Experimental Quantum Bernoulli Factories via Bell-Basis Measurements
Tanay Roy
TL;DR
The paper addresses quantum advantages in Bernoulli factories by encoding the input bias $p$ into $p$-quoins and performing Bell-basis measurements on two copies. A single Bell measurement yields an exact fair coin and a classically inconstructible $f_\frown(p)=4p(1-p)$ with constant average quoin cost, and, from the same data, the Bernoulli-doubling $f_\wedge(p)=2p$; the latter is obtained via a conditional square-root operation. The authors implement the protocol on IBM superconducting hardware, validating the predicted biases and highlighting practical limitations from readout errors. This work demonstrates a compact, resource-efficient quantum-to-classical randomness processing primitive with potential for quantum-enhanced stochastic simulation and sampling on near-term devices.
Abstract
Randomness processing in the Bernoulli factory framework provides a concrete setting in which quantum resources can outperform classical ones. We experimentally demonstrate an entanglement-assisted quantum Bernoulli factory based on Bell-basis measurements of two identical input quoins prepared on IBM superconducting hardware.
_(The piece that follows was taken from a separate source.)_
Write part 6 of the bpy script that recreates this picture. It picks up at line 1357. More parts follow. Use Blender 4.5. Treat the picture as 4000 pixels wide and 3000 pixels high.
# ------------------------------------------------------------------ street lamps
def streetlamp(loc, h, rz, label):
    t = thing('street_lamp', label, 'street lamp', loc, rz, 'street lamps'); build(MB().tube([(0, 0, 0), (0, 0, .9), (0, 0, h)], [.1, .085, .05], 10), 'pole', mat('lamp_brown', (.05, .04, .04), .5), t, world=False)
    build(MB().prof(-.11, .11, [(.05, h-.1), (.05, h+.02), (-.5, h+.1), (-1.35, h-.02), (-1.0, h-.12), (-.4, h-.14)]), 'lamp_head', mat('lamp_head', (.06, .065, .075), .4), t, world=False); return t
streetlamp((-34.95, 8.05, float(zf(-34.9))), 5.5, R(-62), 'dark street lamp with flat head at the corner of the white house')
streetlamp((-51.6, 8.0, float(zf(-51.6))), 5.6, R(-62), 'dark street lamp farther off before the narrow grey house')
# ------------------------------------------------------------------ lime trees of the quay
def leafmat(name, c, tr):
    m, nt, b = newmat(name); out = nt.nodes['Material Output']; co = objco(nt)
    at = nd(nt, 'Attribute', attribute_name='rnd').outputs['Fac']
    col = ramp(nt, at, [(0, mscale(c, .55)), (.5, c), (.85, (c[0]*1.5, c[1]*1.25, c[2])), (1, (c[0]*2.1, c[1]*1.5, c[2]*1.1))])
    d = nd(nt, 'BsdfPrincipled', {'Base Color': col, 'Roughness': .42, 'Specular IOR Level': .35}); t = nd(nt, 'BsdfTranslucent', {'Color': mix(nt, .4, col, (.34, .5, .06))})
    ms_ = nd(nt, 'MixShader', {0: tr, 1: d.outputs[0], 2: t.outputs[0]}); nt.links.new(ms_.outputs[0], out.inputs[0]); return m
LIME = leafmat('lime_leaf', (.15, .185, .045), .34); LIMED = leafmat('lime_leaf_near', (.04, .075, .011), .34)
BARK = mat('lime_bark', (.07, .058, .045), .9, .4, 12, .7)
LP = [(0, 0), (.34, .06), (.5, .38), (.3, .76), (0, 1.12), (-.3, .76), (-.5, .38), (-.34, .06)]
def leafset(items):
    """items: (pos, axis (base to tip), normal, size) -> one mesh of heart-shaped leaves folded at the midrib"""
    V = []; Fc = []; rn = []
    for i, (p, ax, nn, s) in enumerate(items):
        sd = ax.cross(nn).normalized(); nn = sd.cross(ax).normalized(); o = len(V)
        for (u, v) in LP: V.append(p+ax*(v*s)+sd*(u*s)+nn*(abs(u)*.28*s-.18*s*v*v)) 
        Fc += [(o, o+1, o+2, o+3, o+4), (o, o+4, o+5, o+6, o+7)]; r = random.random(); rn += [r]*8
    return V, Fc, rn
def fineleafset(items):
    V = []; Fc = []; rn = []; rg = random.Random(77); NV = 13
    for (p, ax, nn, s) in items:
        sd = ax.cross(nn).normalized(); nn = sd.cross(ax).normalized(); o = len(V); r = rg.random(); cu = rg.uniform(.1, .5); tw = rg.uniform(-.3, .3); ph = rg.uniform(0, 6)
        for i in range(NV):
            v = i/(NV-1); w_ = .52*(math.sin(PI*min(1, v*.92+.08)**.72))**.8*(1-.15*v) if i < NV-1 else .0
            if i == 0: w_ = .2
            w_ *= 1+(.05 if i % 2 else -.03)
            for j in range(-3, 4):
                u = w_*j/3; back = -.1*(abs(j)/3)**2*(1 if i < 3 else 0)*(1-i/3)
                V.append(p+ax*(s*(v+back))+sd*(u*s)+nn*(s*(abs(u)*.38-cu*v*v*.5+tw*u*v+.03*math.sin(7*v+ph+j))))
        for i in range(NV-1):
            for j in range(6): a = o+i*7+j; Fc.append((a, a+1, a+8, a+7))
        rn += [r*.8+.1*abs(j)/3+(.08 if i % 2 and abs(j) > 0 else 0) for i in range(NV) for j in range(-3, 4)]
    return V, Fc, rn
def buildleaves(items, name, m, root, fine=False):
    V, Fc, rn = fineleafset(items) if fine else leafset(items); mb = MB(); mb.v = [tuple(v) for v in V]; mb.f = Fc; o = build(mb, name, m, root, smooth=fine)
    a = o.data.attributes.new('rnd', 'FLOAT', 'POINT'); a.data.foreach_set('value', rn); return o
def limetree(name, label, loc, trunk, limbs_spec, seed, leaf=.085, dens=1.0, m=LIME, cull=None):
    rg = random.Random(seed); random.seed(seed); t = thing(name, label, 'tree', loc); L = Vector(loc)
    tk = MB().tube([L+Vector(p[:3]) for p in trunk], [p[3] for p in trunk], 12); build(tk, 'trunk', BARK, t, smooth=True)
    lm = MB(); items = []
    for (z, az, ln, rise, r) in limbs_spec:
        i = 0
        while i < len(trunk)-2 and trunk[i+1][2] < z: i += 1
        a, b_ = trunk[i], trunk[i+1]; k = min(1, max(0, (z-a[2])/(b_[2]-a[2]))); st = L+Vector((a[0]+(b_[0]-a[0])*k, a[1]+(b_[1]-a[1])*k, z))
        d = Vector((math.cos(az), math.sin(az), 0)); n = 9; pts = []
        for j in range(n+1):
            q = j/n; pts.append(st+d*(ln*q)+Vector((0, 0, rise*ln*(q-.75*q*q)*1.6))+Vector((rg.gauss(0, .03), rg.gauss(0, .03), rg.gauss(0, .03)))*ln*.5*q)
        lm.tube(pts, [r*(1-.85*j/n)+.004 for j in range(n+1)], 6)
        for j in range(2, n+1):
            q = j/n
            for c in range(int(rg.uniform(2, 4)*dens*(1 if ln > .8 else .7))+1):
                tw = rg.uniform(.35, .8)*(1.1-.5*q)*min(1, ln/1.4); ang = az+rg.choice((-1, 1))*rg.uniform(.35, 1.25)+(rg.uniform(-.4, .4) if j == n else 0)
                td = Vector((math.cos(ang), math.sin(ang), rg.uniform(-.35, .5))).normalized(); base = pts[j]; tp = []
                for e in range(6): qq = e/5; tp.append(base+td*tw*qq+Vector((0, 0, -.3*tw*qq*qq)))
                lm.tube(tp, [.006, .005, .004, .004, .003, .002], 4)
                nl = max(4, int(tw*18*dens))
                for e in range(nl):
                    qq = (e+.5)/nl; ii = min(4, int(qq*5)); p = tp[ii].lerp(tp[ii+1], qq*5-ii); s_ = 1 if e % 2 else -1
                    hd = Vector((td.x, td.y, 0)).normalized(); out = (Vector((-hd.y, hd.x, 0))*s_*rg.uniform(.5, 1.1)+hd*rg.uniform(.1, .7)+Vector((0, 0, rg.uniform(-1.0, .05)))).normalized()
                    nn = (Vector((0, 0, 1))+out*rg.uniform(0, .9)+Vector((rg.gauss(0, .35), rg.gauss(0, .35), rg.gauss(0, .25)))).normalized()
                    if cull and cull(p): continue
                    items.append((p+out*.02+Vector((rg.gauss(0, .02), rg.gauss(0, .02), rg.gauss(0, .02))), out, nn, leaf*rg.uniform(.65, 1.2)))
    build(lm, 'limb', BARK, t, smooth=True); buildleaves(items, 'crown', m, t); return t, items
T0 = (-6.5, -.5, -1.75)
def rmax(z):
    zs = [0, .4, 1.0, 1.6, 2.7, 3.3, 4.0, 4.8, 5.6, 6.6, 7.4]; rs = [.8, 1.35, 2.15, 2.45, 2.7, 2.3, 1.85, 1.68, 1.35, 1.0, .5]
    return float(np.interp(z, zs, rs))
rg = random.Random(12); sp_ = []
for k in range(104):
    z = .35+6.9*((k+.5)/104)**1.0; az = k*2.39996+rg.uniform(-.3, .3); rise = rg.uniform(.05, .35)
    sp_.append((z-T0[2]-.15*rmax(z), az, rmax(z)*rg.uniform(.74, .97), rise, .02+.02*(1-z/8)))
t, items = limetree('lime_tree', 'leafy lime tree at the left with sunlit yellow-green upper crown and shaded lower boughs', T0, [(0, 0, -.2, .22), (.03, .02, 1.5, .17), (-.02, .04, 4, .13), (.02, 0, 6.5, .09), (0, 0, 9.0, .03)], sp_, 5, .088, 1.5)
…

Using only the measurement outcomes (and no external classical randomness source), we realize the classically inconstructible Bernoulli doubling primitive $f(p)=2p$ and, as intermediate outputs from the same Bell-measurement statistics, an exact fair coin $f(p)=1/2$ and the classically inconstructible function $f(p)=4p(1-p)$. We benchmark the measured output biases against ideal predictions and discuss the impact of device noise. Our results establish a simple, resource-efficient experimental primitive for quantum-to-classical randomness processing and support the viability of quantum Bernoulli factories for quantum-enhanced stochastic simulation and sampling tasks.